*Challenge*.
Copy the material that follows word for word and omit its pictures.

*Data shown*.
+--

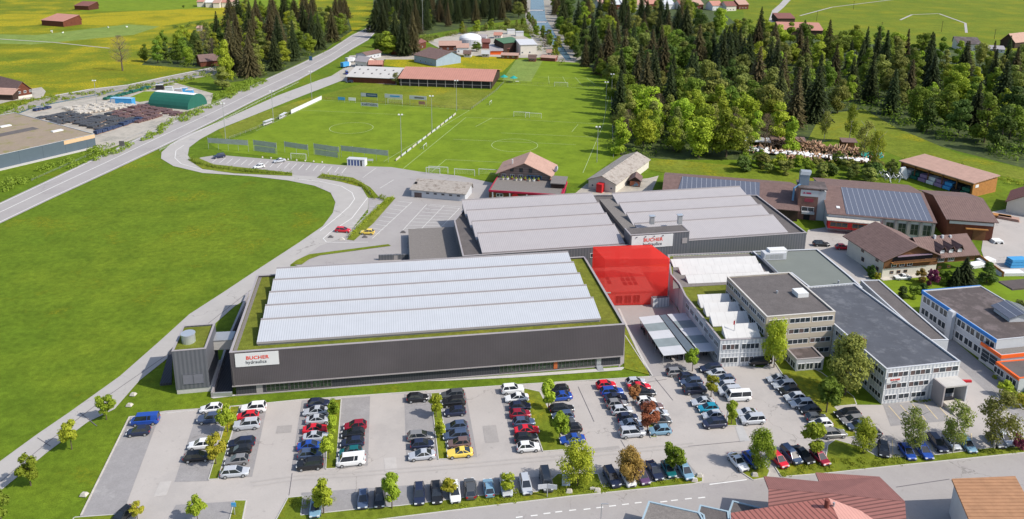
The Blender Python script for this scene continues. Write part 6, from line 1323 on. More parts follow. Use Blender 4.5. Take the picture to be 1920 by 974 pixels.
wood([(846, 68), (880, 60), (985, 46), (992, 60), (940, 54), (870, 70)], 9, [leafy(.9, 7, 11, ('olive', 'spring', 'mid')), bare(1, 8, 10)], 'y', 'behind the builders yard')
wood([(1380, 322), (1390, 306), (1560, 308), (1660, 318), (1680, 334), (1640, 342), (1500, 330)], 5.0, [(1, ['shrub0', 'shrub1', 'broad2'], ('mid', 'spring', 'deep', 'olive'), (4, 6.0), 'shrub', 'leafy green shrub')], 'k', 'in the hedge below the log yard', (1.1, 1.5))
# --- uncountable growth
def scatter(name, poly, n, hmax, size, leaf, label, cl=2.2, seed=3, z=.05):
    P = [W(*q) for q in poly]; xs = [p.x for p in P]; ys = [p.y for p in P]; PP = [(p.x, p.y) for p in P]; rg = random.Random(seed); mb = MB(); k = 0
    while k < n:
        x = rg.uniform(min(xs), max(xs)); y = rg.uniform(min(ys), max(ys))
        if not inpoly(x, y, PP): continue
        if noise.noise(Vector((x, y, seed)) * .12) < -.15 and hmax < 4: k += 3; continue
        r = cl * rg.uniform(.5, 1.2); hh = hmax * rg.uniform(.4, 1)
        for j in range(26):
            d = rv(rg); d.z = abs(d.z); leafq(mb, Vector((x + d.x * r, y + d.y * r, z + d.z * hh)), d + rv(rg) * .5, size, rg); k += 1
    o = mb.build(name, lf[leaf]); o['kind'] = 'stuff'; o['label'] = label; return o
scatter('undergrowth', [(1146, 290), (1140, 145), (1100, 110), (1180, 60), (1330, 60), (1470, 150), (1480, 262), (1440, 298), (1262, 298)], 15000, 6, .55, 'mid', 'bushy undergrowth between the trees of the right woods', 3)
scatter('undergrowth', [(1480, 255), (1470, 150), (1700, 112), (2010, 145), (2010, 300), (1925, 308), (1800, 278), (1680, 240), (1600, 200)], 16000, 6, .55, 'mid', 'bushy undergrowth of the upper right woods', 3, 5)
scatter('undergrowth', [(400, 155), (505, 146), (605, 100), (656, 62), (640, 25), (430, 40), (300, 92), (265, 120), (380, 128)], 11000, 4.5, .5, 'mid', 'bushy undergrowth of the left woods', 2.6, 6)
scatter('roadside_bushes', [(712, 62), (760, 76), (860, 62), (985, 46), (1000, 64), (930, 56), (860, 66), (800, 80), (750, 90), (735, 80)], 6000, 3.5, .5, 'olive', 'low bushes in front of the dark wood strip', 2.6, 7)
scatter('stream_bushes', [(-40, 218), (60, 182), (200, 172), (330, 148), (400, 134), (400, 142), (330, 160), (240, 176), (130, 186), (60, 206), (-40, 240)], 8000, 1.6, .3, 'mid', 'low bushes along the stony stream', 1.1, 8)
scatter('verge_scrub', [(180, 278), (262, 262), (330, 222), (395, 196), (400, 180), (470, 150), (505, 152), (440, 182), (330, 238), (220, 290), (60, 340), (0, 365), (0, 345), (60, 325)], 11000, 2.0, .32, 'mid', 'scrubby bushes on the bank left of the highway', 1.2, 9)
scatter('river_scrub', [(985, 50), (990, 20), (1000, 48), (1046, 96), (1062, 122), (1050, 126), (1010, 100)], 1500, 2.5, .4, 'olive', 'scrub on the river bank', 1.6, 10)
scatter('meadow_bushes', [(322, 52), (350, 44), (400, 42), (432, 50), (430, 58), (380, 56), (330, 56)], 1500, 2.4, .45, 'deep', 'row of dark bushes across the yellow meadow', 2, 12)
scatter('meadow_edge_bushes', [(1690, 298), (1760, 300), (1850, 318), (1920, 345), (1920, 358), (1860, 334), (1780, 312), (1700, 304)], 1500, 1.2, .25, 'spring', 'low growth at the meadow edge behind the timber shed', 1.2, 13)
scatter('garden_planting', [(1800, 628), (1850, 664), (1850, 676), (1795, 640), (1780, 622)], 900, .8, .2, 'mid', 'low planting along the blue trimmed office', .8, 14)
scatter('garden_planting', [(1862, 705), (1925, 752), (1925, 770), (1870, 722)], 900, .9, .2, 'spring', 'low planting below the grey garden wall', .8, 15)
scatter('office_planting', [(1668, 756), (1752, 750), (1752, 753), (1668, 759)], 300, .35, .12, 'mid', 'narrow planting strip under the main office windows', .4, 16)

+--

*Response to the task*.
The Blender Python script for this scene continues. Write part 6, from line 1323 on. More parts follow. Use Blender 4.5. Take the picture to be 1920 by 974 pixels.
wood([(846, 68), (880, 60), (985, 46), (992, 60), (940, 54), (870, 70)], 9, [leafy(.9, 7, 11, ('olive', 'spring', 'mid')), bare(1, 8, 10)], 'y', 'behind the builders yard')
wood([(1380, 322), (1390, 306), (1560, 308), (1660, 318), (1680, 334), (1640, 342), (1500, 330)], 5.0, [(1, ['shrub0', 'shrub1', 'broad2'], ('mid', 'spring', 'deep', 'olive'), (4, 6.0), 'shrub', 'leafy green shrub')], 'k', 'in the hedge below the log yard', (1.1, 1.5))
# --- uncountable growth
def scatter(name, poly, n, hmax, size, leaf, label, cl=2.2, seed=3, z=.05):
    P = [W(*q) for q in poly]; xs = [p.x for p in P]; ys = [p.y for p in P]; PP = [(p.x, p.y) for p in P]; rg = random.Random(seed); mb = MB(); k = 0
    while k < n:
        x = rg.uniform(min(xs), max(xs)); y = rg.uniform(min(ys), max(ys))
        if not inpoly(x, y, PP): continue
        if noise.noise(Vector((x, y, seed)) * .12) < -.15 and hmax < 4: k += 3; continue
        r = cl * rg.uniform(.5, 1.2); hh = hmax * rg.uniform(.4, 1)
        for j in range(26):
            d = rv(rg); d.z = abs(d.z); leafq(mb, Vector((x + d.x * r, y + d.y * r, z + d.z * hh)), d + rv(rg) * .5, size, rg); k += 1
    o = mb.build(name, lf[leaf]); o['kind'] = 'stuff'; o['label'] = label; return o
scatter('undergrowth', [(1146, 290), (1140, 145), (1100, 110), (1180, 60), (1330, 60), (1470, 150), (1480, 262), (1440, 298), (1262, 298)], 15000, 6, .55, 'mid', 'bushy undergrowth between the trees of the right woods', 3)
scatter('undergrowth', [(1480, 255), (1470, 150), (1700, 112), (2010, 145), (2010, 300), (1925, 308), (1800, 278), (1680, 240), (1600, 200)], 16000, 6, .55, 'mid', 'bushy undergrowth of the upper right woods', 3, 5)
scatter('undergrowth', [(400, 155), (505, 146), (605, 100), (656, 62), (640, 25), (430, 40), (300, 92), (265, 120), (380, 128)], 11000, 4.5, .5, 'mid', 'bushy undergrowth of the left woods', 2.6, 6)
scatter('roadside_bushes', [(712, 62), (760, 76), (860, 62), (985, 46), (1000, 64), (930, 56), (860, 66), (800, 80), (750, 90), (735, 80)], 6000, 3.5, .5, 'olive', 'low bushes in front of the dark wood strip', 2.6, 7)
scatter('stream_bushes', [(-40, 218), (60, 182), (200, 172), (330, 148), (400, 134), (400, 142), (330, 160), (240, 176), (130, 186), (60, 206), (-40, 240)], 8000, 1.6, .3, 'mid', 'low bushes along the stony stream', 1.1, 8)
scatter('verge_scrub', [(180, 278), (262, 262), (330, 222), (395, 196), (400, 180), (470, 150), (505, 152), (440, 182), (330, 238), (220, 290), (60, 340), (0, 365), (0, 345), (60, 325)], 11000, 2.0, .32, 'mid', 'scrubby bushes on the bank left of the highway', 1.2, 9)
scatter('river_scrub', [(985, 50), (990, 20), (1000, 48), (1046, 96), (1062, 122), (1050, 126), (1010, 100)], 1500, 2.5, .4, 'olive', 'scrub on the river bank', 1.6, 10)
scatter('meadow_bushes', [(322, 52), (350, 44), (400, 42), (432, 50), (430, 58), (380, 56), (330, 56)], 1500, 2.4, .45, 'deep', 'row of dark bushes across the yellow meadow', 2, 12)
scatter('meadow_edge_bushes', [(1690, 298), (1760, 300), (1850, 318), (1920, 345), (1920, 358), (1860, 334), (1780, 312), (1700, 304)], 1500, 1.2, .25, 'spring', 'low growth at the meadow edge behind the timber shed', 1.2, 13)
scatter('garden_planting', [(1800, 628), (1850, 664), (1850, 676), (1795, 640), (1780, 622)], 900, .8, .2, 'mid', 'low planting along the blue trimmed office', .8, 14)
scatter('garden_planting', [(1862, 705), (1925, 752), (1925, 770), (1870, 722)], 900, .9, .2, 'spring', 'low planting below the grey garden wall', .8, 15)
scatter('office_planting', [(1668, 756), (1752, 750), (1752, 753), (1668, 759)], 300, .35, .12, 'mid', 'narrow planting strip under the main office windows', .4, 16)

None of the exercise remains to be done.